I encourage you to forage for many good cookbooks

I encourage you to forage for many good cookbooks

I’ve picked up a cookbook I want to share with you, the genius of which I think you’ll appreciate when I tell you the basis of many of the recipes: cereal milk.

The cookbook is by Christina Tosi, and it’s titled “Momofuku Milk Bar,” which is the name of the dessert arm of Momofuku Noodle Bar in New York City. Tosi set up the desserts at the restaurant at Noodle Bar owner David Chang’s insistence from things on hand in the basement after trying and perfecting concoctions at home.

The genius is in the recipes. They use a technique that makes perfect sense and leaves you wondering why you didn’t think of it yourself. The milk used in the cakes, cookies and other sweet treats is first used to soak sweetened cereal.

Remember when you were a kid — or if you’re like me about cereal, yesterday morning — and you ate the cereal and there was all that super sweet milk in the bottom? Tosi is a huge fan of cereal, as all smart people are, and she employs those flavors in her creations. So as soon as you take a bite, you not only get something delicious, but also are instantly transported by taste memory to your childhood, sitting at the kitchen table with a bowl of Fruity Pebbles while Mom fussed over dishes in the background.

Chang loved the idea so much he started bottling and selling sweetened cereal milk under the restaurant’s brand name.
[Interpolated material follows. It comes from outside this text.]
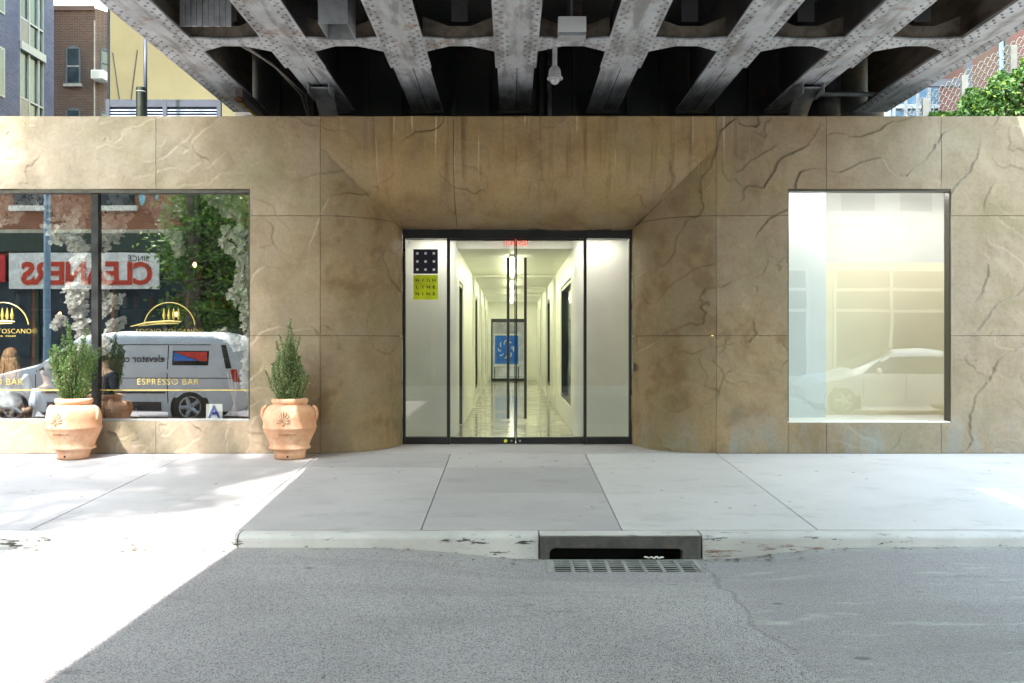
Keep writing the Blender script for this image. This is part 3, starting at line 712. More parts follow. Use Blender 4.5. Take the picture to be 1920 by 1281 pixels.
# cross frames with riveted haunches between the girders
for i in range(7):
    x0, x1 = GC[i] + .24, GC[i+1] - .24; w = x1 - x0; xa, xb = x0 + w * .36, x1 - w * .34
    cf = bpy.data.objects.new('cross_frame', None); COL.objects.link(cf); cf.parent = via
    MB().prism([(x0, -1.66), (xa, -1.6), (xb, -1.6), (x1, -1.66), (x1, -1.16), (xb, -1.37), (xa, -1.37), (x0, -1.16)], BZ - .02, BZ + .004, 'z').build('bottom_flange', M['girder'], cf, bevel=.003)
    MB().prism([(x0, BZ + .005), (x1, BZ + .005), (x1, BZ + .25), (xb, BZ + .14), (xa, BZ + .14), (x0, BZ + .25)], -1.58, -1.56, 'y').build('web', M['dusty'], cf)
    MB().box(xa + .03, xb - .03, -1.555, -1.54, BZ + .2, BZ + .95).build('back_plate', M['girder_dark'], cf)
    rv = MB()
    for s, xe in ((1, x0), (-1, x1)):
        for a in range(4):
            for y in (-1.6, -1.47, -1.33, -1.2):
                xx = xe + s * (.05 + a * .075); 
                f = abs(xx - xe) / (w * .35); yy = y + .03 * (a % 2)
                if f < 1 and -1.66 + .06 * f + .03 < yy < -1.16 - .21 * f - .03: rivet(rv, xx, yy, BZ - .0195, .016)
    r_ = rv.build('rivets', M['rivet'], cf, smooth=True, fix=False); r_['kind'] = 'stuff'
# deck with one narrow gap placed to let a strip of sun through, end girder, fascias
zd = BZ + 1.0
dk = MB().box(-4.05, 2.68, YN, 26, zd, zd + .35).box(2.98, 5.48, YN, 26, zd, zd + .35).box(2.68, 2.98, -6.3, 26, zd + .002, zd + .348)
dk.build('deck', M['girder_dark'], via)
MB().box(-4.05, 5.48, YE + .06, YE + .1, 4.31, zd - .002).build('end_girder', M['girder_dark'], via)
for i in range(7):
    for f in (.3, .68):
        x = GC[i] + f * 1.29; MB().box(x - .035, x + .035, YE - .03, YE + .058, 4.32, zd - .004).build('stiffener', M['girder_dark'], via)
for x0, x1 in ((-4.1, -4.052), (5.482, 5.53)): MB().box(x0, x1, YN, 26, zd - .1, zd + 1.2).build('fascia', M['girder'], via)
# fittings under the viaduct
pn = thing('hanging_sheet_panel', 'streaked ribbed sheet metal panel hung between the two left girders', 'panel')
for k in range(9): MB().box(-3.56 + k * .062, -3.56 + k * .062 + .056, -1.93, -1.9 - (.012 if k % 2 else 0), 4.82, zd - .01).build('sheet_strip', M['galv'], pn)
du = thing('drain_duct', 'square grey sheet metal duct with an open bottom end', 'duct')
for a in ((-2.01, -1.705, -2.245, -2.24, 4.74, zd - .01), (-2.01, -1.705, -1.705, -1.7, 4.74, zd - .01), (-2.01, -2.005, -2.239, -1.706, 4.74, zd - .01), (-1.71, -1.705, -2.239, -1.706, 4.74, zd - .01)):
    MB().box(*a).build('duct_wall', M['galv'], du)
jb = thing('junction_box', 'small white metal box mounted under a cross frame', 'junction box', (.667, -1.8, 4.76))
MB().box(-.153, .153, 0, .12, .04, .21).build('cover', M['white_paint'], jb, bevel=.006); MB().box(-.15, .15, .002, .2, 0, .038).build('base', M['galv'], jb)
MB().box(-.012, .012, .1, .14, .2, 1.02).build('hanger', M['galv'], jb)
sc_ = thing('dome_camera', 'grey dome security camera hanging on a short pole', 'security camera', (.497, -1.36, 4.38))
MB().tube([(0, 0, .15), (0, 0, .41)], .026, 12).build('pole', M['galv'], sc_, smooth=True, edge=40)
MB().lathe([(.0, .17), (.034, .168), (.05, .155), (.064, .13), (.07, .09), (.072, .05), (.09, .04), (.09, .02), (0, .02)], (0, 0, 0), 24).build('housing', M['galv'], sc_, smooth=True, edge=40)
MB().ball((0, 0, .018), .058, 20, 10).build('dome', plain('smoked_dome', (.35, .36, .38), .08, .1, spec=.9), sc_, smooth=True)
cdt = thing('conduit', 'thin dark conduit running up behind the dome camera', 'conduit')
MB().tube([(.56, YE - .05, 4.32), (.55, YE - .05, zd - .02)], .035, 8).build('pipe', M['galv'], cdt, smooth=True)
def chute(x, lab):
    t_ = thing('drip_chute', lab, 'gutter', group='curved metal drip chutes')
    MB().grid(lambda u, v: (x - .13 + .26 * v, .25 + .75 * math.sin(u * 1.45), BZ - .03 - .42 * (1 - math.cos(u * 1.45)) - .02), 12, 2).build('sheet', M['galv'], t_, smooth=True).modifiers.new('thick', 'SOLIDIFY').thickness = .006
    for s in (-1, 1): MB().box(x + s * .135 - .004, x + s * .135 + .004, .2, .6, BZ - .14, BZ - .002).build('strap', M['galv'], t_)
chute(-2.5, 'curved metal drip chute under the second girder from the left'); chute(3.93, 'curved metal drip chute under the second girder from the right')
bt = thing('box_tube', 'dark square tube with a yellow strap under the left fascia girder', 'tube')
MB().box(-3.62, -3.52, .35, YE, BZ - .14, BZ - .04).build('tube', M['castiron'], bt, bevel=.006); MB().box(-3.665, -3.625, .5, YE, BZ - .15, BZ - .13).build('strap', plain('yellow_strap', (.55, .36, .03), .6, .3), bt)
MB().box(-3.66, -3.56, .45, .62, BZ - .165, BZ - .141).build('clamp', plain('rusty_clamp', (.2, .08, .03), .9, .4), bt)
cbm = thing('slack_cables', 'slack grey cables looping between the two left girders', 'cable')
for dx in (0, .06): MB().tube([(-3.15 + dx, -1.3, BZ + .05), (-2.98 + dx, -.3, BZ + .1 - dx), (-2.85 + dx, .8, 4.78), (-2.88, 1.6, 4.5), (-2.9 - dx, 1.7, 4.32)], .012, 6).build('cable', plain('grey_cable', (.22, .2, .17), .7), cbm, smooth=True)
pr = thing('cross_pipe', 'horizontal grey pipe between the two right girders', 'pipe')
MB().tube([(4.1, 1.0, 4.84), (5.2, 1.0, 4.84)], .03, 10).build('pipe', M['galv'], pr, smooth=True)
MB().tube([(4.55, 1.5, 4.3), (4.55, 1.5, zd)], .16, 16).build('column', M['castiron'], pr, smooth=True)

# ================================================================== POTS AND SHRUBS
def terracotta():
    t = NT('terracotta'); O = t.n('ShaderNodeTexCoord').outputs['Object']; n1 = t.noise(O, 3.5, 6, .65)
    col = t.mix(t.rng(n1, .3, .7), (.55, .27, .155), (.68, .40, .27))
    col = t.mix(t.rng(t.noise(t.coord(scale=(1, 1, .6)), 5, 5, .7), .48, .7, 0, .6), col, (.74, .56, .43)); col = t.mix(t.rng(t.noise(O, 40, 3), .6, .8, 0, .3), col, (.3, .13, .07))
    return t.finish(col, .85, t.bump(t.math('ADD', t.noise(O, 30, 4), n1), .2, .006))
M['terra'] = terracotta(); M['terra_ink'] = plain('incised_shadow', (.25, .09, .045), .9); M['soil'] = plain('soil', (.03, .022, .015), .95, .4, 20)
def leaf_mat(name, a, b):
    t = NT(name); g_ = t.n('ShaderNodeNewGeometry'); col = t.mix(g_.outputs['Random Per Island'], a, b)
    m = t.finish(col, .45, spec=.4); t.bsdf.inputs['Subsurface Weight'].default_value = 0
    tl = t.n('ShaderNodeBsdfTranslucent'); t.link(col, tl.inputs[0]); mx = t.n('ShaderNodeMixShader'); mx.inputs[0].default_value = .25
    t.link(t.bsdf.outputs[0], mx.inputs[1]); t.link(tl.outputs[0], mx.inputs[2]); t.link(mx.outputs[0], t.out.inputs[0]); return m
M['box_leaf'] = leaf_mat('boxwood_leaves', (.035, .09, .028), (.18, .30, .08)); M['stem'] = plain('stem_bark', (.10, .07, .04), .9, .3)
M['box_leaf2'] = leaf_mat('pale_boxwood_leaves', (.09, .16, .06), (.33, .43, .19))
def leaf(mb, p, d, size, rnd, w=.45):
    d = d.normalized(); s = d.cross(Vector((rnd.uniform(-1, 1), rnd.uniform(-1, 1), rnd.uniform(-1, 1)))).normalized(); up = d.cross(s) * size * .12
    n = len(mb.v)
    mb.v += [tuple(p), tuple(p + d * size * .5 + s * size * w * .5 + up), tuple(p + d * size), tuple(p + d * size * .5 - s * size * w * .5 + up)]
    mb.f += [(n, n+1, n+2), (n, n+2, n+3)]
PROF = [(.187, 0), (.19, .06), (.205, .105), (.235, .115), (.255, .125), (.257, .14), (.24, .155), (.25, .2), (.29, .29), (.312, .335), (.318, .365), (.328, .375), (.329, .395), (.32, .41), (.322, .5), (.31, .575), (.28, .625), (.235, .652), (.205, .662), (.2, .672), (.212, .678), (.222, .70), (.222, .722), (.212, .738), (.195, .742), (.182, .735), (.18, .66), (0, .655)]
def pot(loc, rz, label, shrub_label, stems, lm):
    t_ = thing('terracotta_jar', label, 'planter', loc, rz)
    MB().lathe([(0, 0)] + PROF, (0, 0, 0), 56).build('body', M['terra'], t_, smooth=True)
    MB().lathe([(0, .672), (.178, .668)], (0, 0, 0), 24).build('soil', M['soil'], t_)
    for s in (-1, 1):
        pts = [(s * (.285 + .045 * math.sin(a)), -.02, .55 + .085 * math.cos(a)) for a in [R(-8 + 196 * k / 10) for k in range(11)]]
        MB().tube(pts, .024, 10).build('handle', M['terra'], t_, smooth=True)
    MB().lathe([(0, 0), (.012, 0), (.012, .01)], (.0, -.2, .035), 10, 'y').build('drain_hole', M['dark'], t_)
    em = MB(); r2 = random.Random(5)
    def onpot(ang, z, off=.004):
        for (ra, za), (rb, zb2) in zip(PROF, PROF[1:]):
            if za <= z <= zb2: r = ra + (rb - ra) * (z - za) / max(1e-6, zb2 - za); break
        else: r = .32
        return Vector(((r + off) * math.sin(ang), -(r + off) * math.cos(ang), z))
    for k in range(9):                                    # pressed palmette crest
        a = R(-84 + 21 * k); Lb = .085 + .03 * math.cos(a) ; c0 = (-.12, .455)
        at_ = lambda f, off: onpot(c0[0] + math.sin(a) * Lb * f / .32, c0[1] + math.cos(a) * Lb * f * 1.25, off)
        em.tube([at_(.12, .001), at_(.45, .006), at_(.8, .007), at_(1.0, .001)], [.004, .009, .0105, .003], 6)
    em.tube([onpot(-.12, .415, .001), onpot(-.12, .44, .007), onpot(-.12, .46, .003)], [.005, .016, .008], 6)
    em.build('crest', M['terra'], t_, smooth=True)
    sc = MB()
    for k in range(9):                                    # incised script line under the belly ring
        a0 = -.28 + k * .075
        sc.tube([onpot(a0 + .03 * u + .012 * math.sin(u * 5 + k), .30 + .022 * (math.sin(u * 6 + k * 1.3) + 1) * .6, .0015) for u in [q / 6 for q in range(7)]], .0022, 5)
    sc.build('inscription', M['terra_ink'], t_)
    # shrub
    b = thing('potted_shrub', shrub_label, 'shrub', (loc[0], loc[1], loc[2] + .67), 0)
    r3 = random.Random(int(abs(loc[0]) * 100)); st, fo = MB(), MB()
    for (dx, dy, h, spread) in stems:
        base = Vector((dx * .3, dy * .3, 0)); tip = Vector((dx, dy, h)); bend = Vector((r3.uniform(-.06, .06), r3.uniform(-.05, .05), 0))
        P = [base.lerp(tip, u) + bend * math.sin(u * 3.14) * 1.2 for u in [q / 7 for q in range(8)]]
        st.tube(P, [.007 * (1 - .8 * q / 7) + .001 for q in range(8)], 5)
        n = int(h * 300)
        for k in range(n):
            u = k / n; u = .03 + .97 * u; i = min(6, int(u * 7)); q = P[i].lerp(P[i+1], u * 7 - i)
            tw = r3.uniform(0, 6.28); out = Vector((math.cos(tw), math.sin(tw), r3.uniform(.1, .9)))
            rad = spread * (1 - u) ** .6 * r3.random() ** .6
            leaf(fo, q + Vector((out.x, out.y, out.z * .4)) * rad, out + Vector((r3.uniform(-.6, .6), r3.uniform(-.6, .6), r3.uniform(0, .8))), r3.uniform(.018, .032), r3, .62)
    st.build('stems', M['stem'], b, fix=False)['kind'] = 'stuff'; fo.build('foliage', lm, b, fix=False)['kind'] = 'stuff'
rp = random.Random(11)
stA = [(rp.uniform(-.26, .26), rp.uniform(-.16, .14), 0, .06) for k in range(34)]
stA = [(x, y, (.62 + .3 * (1 - abs(x) / .26) * rp.random() + rp.uniform(-.12, .1)), .065) for x, y, _, _ in stA] + [(-.1, 0, 1.02, .06), (-.06, .02, .98, .06), (.17, 0, .93, .05), (-.28, -.05, .68, .05), (.22, -.04, .72, .05)]
pot((-5.415, -.35, SL * -.35 + .002), R(-8), 'terracotta jar with crest standing below the cafe window lettering', 'dense dark green boxwood shrub in the jar before the cafe window', stA, M['box_leaf'])
stB = [(rp.uniform(-.2, .22), rp.uniform(-.14, .12), 0, 0) for k in range(44)]
stB = [(x, y, .32 + .46 * max(0, 1 - abs(x + .02) / .24) + rp.uniform(-.08, .06), .09) for x, y, _, _ in stB] + [(.01, 0, 1.05, .05), (.0, .02, .96, .06), (.13, 0, .82, .035), (-.13, 0, .86, .03), (-.17, 0, .78, .03), (-.3, 0, .42, .03), (-.22, .0, .5, .03)]
pot((-2.74, -.35, SL * -.35 + .002), R(5), 'terracotta jar with crest standing against the stone pier beside the entrance', 'pale green conical boxwood shrub in the jar beside the entrance', stB, M['box_leaf2'])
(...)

There are recipes for sweet corn cereal milk ice cream pie, chocolate-chocolate cookies — which my wife made the day the book arrived in the mail, and they’re incredible — and cereal infused birthday layer cake. The book is chock-full of illustrations and excellent commentary with detailed, reassuring recipes.
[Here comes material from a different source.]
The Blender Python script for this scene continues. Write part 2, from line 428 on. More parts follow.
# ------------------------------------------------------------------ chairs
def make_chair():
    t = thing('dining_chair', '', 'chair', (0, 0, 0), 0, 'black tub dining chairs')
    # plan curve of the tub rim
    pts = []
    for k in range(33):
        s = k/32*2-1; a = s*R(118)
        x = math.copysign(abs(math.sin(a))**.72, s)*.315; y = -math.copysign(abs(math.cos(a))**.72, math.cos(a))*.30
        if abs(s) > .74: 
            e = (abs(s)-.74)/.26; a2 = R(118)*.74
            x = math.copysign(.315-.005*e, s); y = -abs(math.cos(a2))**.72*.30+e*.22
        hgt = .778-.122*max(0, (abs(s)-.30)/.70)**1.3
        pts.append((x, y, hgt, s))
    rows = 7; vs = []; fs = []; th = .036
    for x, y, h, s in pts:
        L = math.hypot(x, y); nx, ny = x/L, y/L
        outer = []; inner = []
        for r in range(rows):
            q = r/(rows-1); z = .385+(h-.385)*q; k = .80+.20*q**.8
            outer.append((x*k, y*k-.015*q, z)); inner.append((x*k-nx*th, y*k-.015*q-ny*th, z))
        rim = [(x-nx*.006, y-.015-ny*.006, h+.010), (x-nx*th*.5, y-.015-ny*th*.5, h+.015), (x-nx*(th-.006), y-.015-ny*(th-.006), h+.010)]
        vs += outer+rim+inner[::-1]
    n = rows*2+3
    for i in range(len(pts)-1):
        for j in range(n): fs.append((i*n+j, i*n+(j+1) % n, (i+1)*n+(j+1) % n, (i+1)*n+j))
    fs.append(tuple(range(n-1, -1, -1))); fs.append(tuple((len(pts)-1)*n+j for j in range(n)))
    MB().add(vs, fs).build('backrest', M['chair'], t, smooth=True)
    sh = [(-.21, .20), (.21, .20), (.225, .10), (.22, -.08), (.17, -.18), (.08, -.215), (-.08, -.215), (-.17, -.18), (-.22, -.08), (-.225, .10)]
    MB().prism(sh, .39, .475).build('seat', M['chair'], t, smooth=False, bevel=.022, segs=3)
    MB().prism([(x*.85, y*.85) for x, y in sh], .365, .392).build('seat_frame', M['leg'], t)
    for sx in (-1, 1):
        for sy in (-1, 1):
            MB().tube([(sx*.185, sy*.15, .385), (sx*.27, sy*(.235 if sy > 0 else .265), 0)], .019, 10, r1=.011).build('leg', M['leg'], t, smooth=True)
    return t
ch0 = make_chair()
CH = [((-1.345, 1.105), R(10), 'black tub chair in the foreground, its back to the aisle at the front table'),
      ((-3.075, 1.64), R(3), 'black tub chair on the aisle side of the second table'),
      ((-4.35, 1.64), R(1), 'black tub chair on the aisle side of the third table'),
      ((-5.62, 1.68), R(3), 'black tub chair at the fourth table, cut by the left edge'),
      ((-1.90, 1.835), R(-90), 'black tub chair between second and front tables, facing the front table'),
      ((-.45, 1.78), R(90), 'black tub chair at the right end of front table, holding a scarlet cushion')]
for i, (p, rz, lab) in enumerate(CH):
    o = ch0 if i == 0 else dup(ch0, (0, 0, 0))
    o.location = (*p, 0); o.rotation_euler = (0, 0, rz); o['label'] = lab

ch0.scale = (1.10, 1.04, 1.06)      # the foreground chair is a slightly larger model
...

There’s also savory genius, like the bagels with a schmear on the go: The bagels get a stuffing of bacon, cream cheese and scallions where the hole should be, so you can eat the thing on the go without the mess or the need for a plate. They’re incredible.
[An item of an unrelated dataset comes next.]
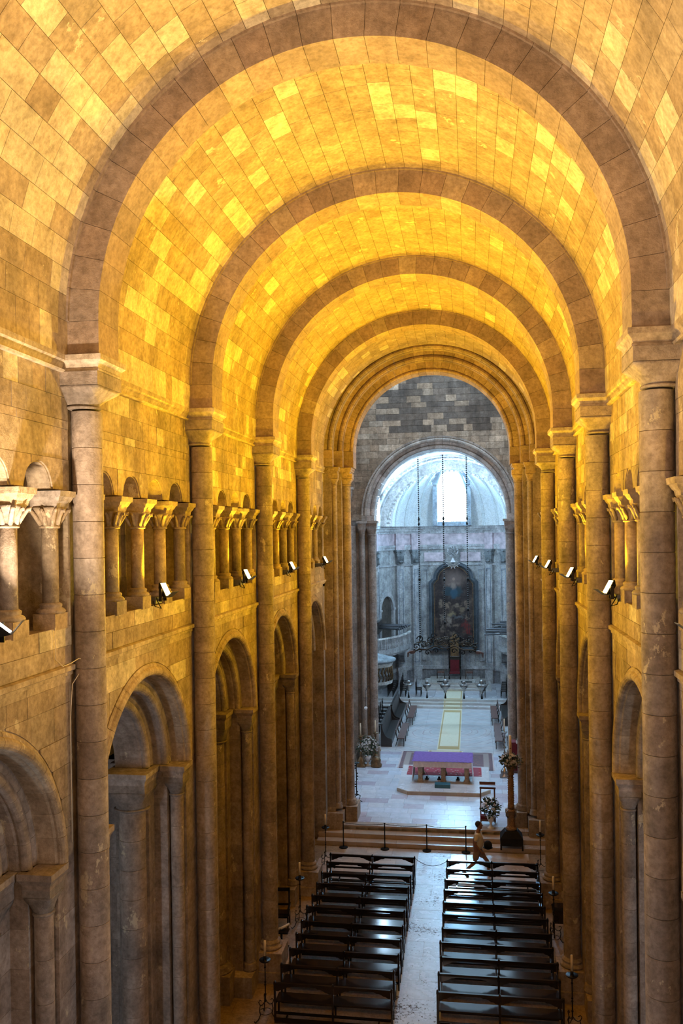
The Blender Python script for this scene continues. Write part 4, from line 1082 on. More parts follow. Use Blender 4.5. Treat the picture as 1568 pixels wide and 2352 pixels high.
M['rug_orient'] = rug_material('oriental_wool', (0.16, 0.10, 0.11), (0.30, 0.24, 0.22), (0.24, 0.12, 0.11))
M['runner'] = rug_material('cream_runner_wool', (0.66, 0.60, 0.44), (0.46, 0.32, 0.14), (0.62, 0.54, 0.38))
o = put('rug', MB().box(-2.2, 2.45, -1.6, 1.65, 0, .015).mesh('rug', 'rug_orient'), None, (.05, 43.5+.3, .512)); tag(o, 'dark oriental rug with pale border stripes behind the altar', 'rug')
fr = MB()
for k in range(60):
    for sx in (-2.2, 2.45): fr.box(sx, sx+(.07 if sx > 0 else -.07), -1.58+k*.054, -1.555+k*.054, 0, .008)
put('fringe', fr.mesh('fringe', 'linen'), o)['kind'] = 'stuff'
o = put('rug', MB().box(-1.72, 1.82, -.75, .75, 0, .014).mesh('rug', 'rug_red'), None, (.1, 41.33, .662)); tag(o, 'red patterned rug lying on the altar platform behind the altar legs', 'rug')
rn = put('runner', MB().prism([(45.65, 0), (56.54, 0), (56.54, .01), (45.65, .01)], -.62, .62, 'x').mesh('runner', 'runner'), None, (.22, 0, .512)); tag(rn, 'long cream and gold carpet runner from the altar to the throne', 'carpet')
for k, (a, b, z) in enumerate(((56.53, 57.1, .66), (57.08, 57.5, .81), (57.48, 60.7, .96))):
    put('riser_fold', MB().box(-.62, .62, a-.008, a+.004, z-.15, z+.01).mesh('riser_fold', 'runner'), rn, (0, 0, -.512)); put('step_fold', MB().box(-.62, .62, a, b, z, z+.01).mesh('step_fold', 'runner'), rn, (0, 0, -.512))
pt = put('doormat', MB().box(-.95, .9, -.28, .28, 0, .03).mesh('doormat', 'runner'), None, (.1, 45.35, .512)); tag(pt, 'cream mat across the near end of the runner', 'mat')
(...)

There seem to be a lot of cookbooks suddenly appearing on the radar of which I was unaware, most of them annoyingly in the $45 and up range. There’s one I’d missed by Anthony Bourdain, one from the Momofuku Noodle Bar and another from Masaharu Morimoto, probably the greatest living chef in the world. They’ll have to be procured, somehow.

We also have grabbed another by Tosi, an older one from Morimoto and one from a chef merging Southern U.S. and Indian cuisine by Asha Gomez. You can never have too many cookbooks.

The thing about the recipes, which cooks are so careful to prepare, test and record for us, is that they often give us the road maps to recreate some of the best dishes to be had, which they serve in their own successful eateries.

Some are just too intimidating for most of us, like the gorgeous books from Thomas Keller, but most, if you’re careful about following instructions exactly, will give you a dinner table worth celebrating with friends.

The exception among recently published cookbooks are those by Gordon Ramsay. Follow the instructions exactly, I’ve found, and you’re the butt of some Ramsayan joke. I don’t know why a chef would want readers to fail so miserably. The proportions seem tossed off while preoccupied with something else, and the cooking times are preposterous. There’s no way you can get a Beef Wellington done in 15 minutes.

I encourage you to forage for good cookbooks. There are an awful lot of excellent ones out there, and the cooking adventures they offer will fill your weekends deliciously for the rest of the year.